This is an appeal from an order setting ¿side a default judgment in garnishment against the appellee, Huachuca Investment Company.
The appellant had obtained a judgment against Rincon Builders and Developers, Inc., in May of 1962, and on July 27, 1962, obtained a writ of garnishment directed against the appellee, Huachuca Investment Company, and also against Nedmar Construction Company. Fred M. Busby was served as President of Nedmar Construction Company and promptly made a return of service indicating that Nedmar Construction Company was not indebted to Rincon Builders and Developers. The Deputy Sheriff’s return on the summons against Huachuca Investment Company indicates that service of summons was had on the appellee, Huachuca Investment Company, at the same time service was had on Nedmar Construction Company by serving Mr. Busby who was President of both companies, but no answer to the writ of garnishment was filed by the appellee, Huachuca Investment Company.
Default judgment against the appellee, Huachuca Investment Company, was entered on September 10, 1962, in the amount of $4,197.37 and notice thereof was mailed to the appellee by the Clerk of the Court. Shortly thereafter the appellee, Huachuca Investment Company, moved to set aside the default judgment for lack of service of the writ of garnishment. The motion was resisted by the appellant who filed in support thereof a supplemental affidavit of the Deputy Sheriff that service of both writs had been made upon Mr. Busby.
Thereafter the matter was argued to the Court and on January 10, 1963, the motion to set aside the default judgment was granted. From the order setting aside the default judgment the appellant has appealed on the ground that the Trial Court abused its discretion in setting aside the default judgment for the reason that no positive or affirmative evidence was presented which showed or tended to show that the return 'of service by the Deputy Sheriff was false.
The appellee contends that the order setting aside the default was supported by sufficient evidence, but that even if the Trial Court erred or abused its discretion in setting aside the default, such order is not an appealable order.
The question of whether the order setting aside default judgment is appealable has been resolved by the case of Bateman v. McDonald, 94 Ariz. 327, 385 P.2d 208 (1963), contrary to the appellee’s contention, so that the sole issue to be resolved is whether or not the evidence was sufficient to support the Court’s order setting aside the default.
Mr. Busby as President of Huachuca Investment Company filed an affidavit that he was not served with the writ of garnishment on July 30, 1962, or at any other time, although he was served however with a writ of garnishment on July 30, 1962, directed to Nedmar Construction Company to which an answer was filed, and had he' been served for Huachuca Investment Company an answer would have been filed on *529its behalf, as it was not indebted to Rincon Builders and Developers, Inc. at the time the writ was alleged to have been served or at the time of filing his affidavit.

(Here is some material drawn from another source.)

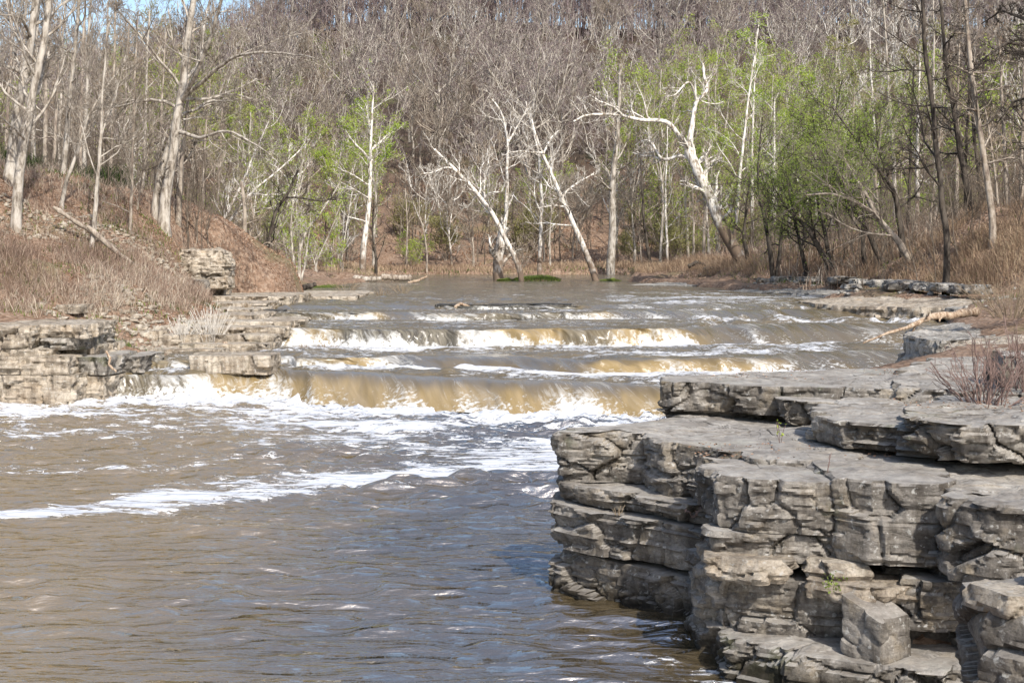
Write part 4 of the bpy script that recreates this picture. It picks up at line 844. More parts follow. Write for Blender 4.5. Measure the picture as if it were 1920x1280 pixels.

The appellant contends that the mere denial of service by Mr. Busby in his affidavit is insufficient to overturn the presumption in favor of the officer’s return. Standing alone that position is a correct statement of the law which requires proof ufa clear and convincing nature to overturn the presumption of service. However, the denial of service coupled with the fact that answer was promptly made by Mr. Busby on behalf of the other corporation of which he was also president, presented to the Court an inference of such clear and convincing nature that it would sustain a finding that service was not had on Huachuca Investment Company.
It needs no great amount of reasoning to conclude that a person served on behalf of a garnishee who is not in fact indebted to the defendant would sit idly by and let judgment by default be entered against the garnishee in a sum in excess of $4,000.00, while at the same time promptly filing an answer in a companion proceeding. That fact alone is very conclusive on the question of whether or not service was had and provided the Court with the necessary inference to corroborate the affidavit of the garnishee that it was in fact not served.
The Supreme Court of Arizona has repeatedly held that an application to open, vacate or set aside a judgment is within the sound discretion of the Trial Court and its action will not be disturbed except for a clear abuse of discretion. Eldridge v. Jagger, 83 Ariz. 150, 317 P.2d 942 (1957); Prell v. Amado, 2 Ariz.App. 35, 406 P.2d 237 (1965).
It has been said on many occasions that the general policy of the law is to favor the resolution of disputes on the merits of the controversy rather than by default and we feel that equitable principles particularly require the application of that policy to garnishment proceedings.
Judgment affirmed.
KRUCKER, C. J., and HATHAWAY, J., concurring.
NOTE: Judge JOHN F. MOLLOY having requested that he be relieved from consideration of this matter, Judge GORDON FARLEY was called to sit in his stead and participate in the determination of this decision.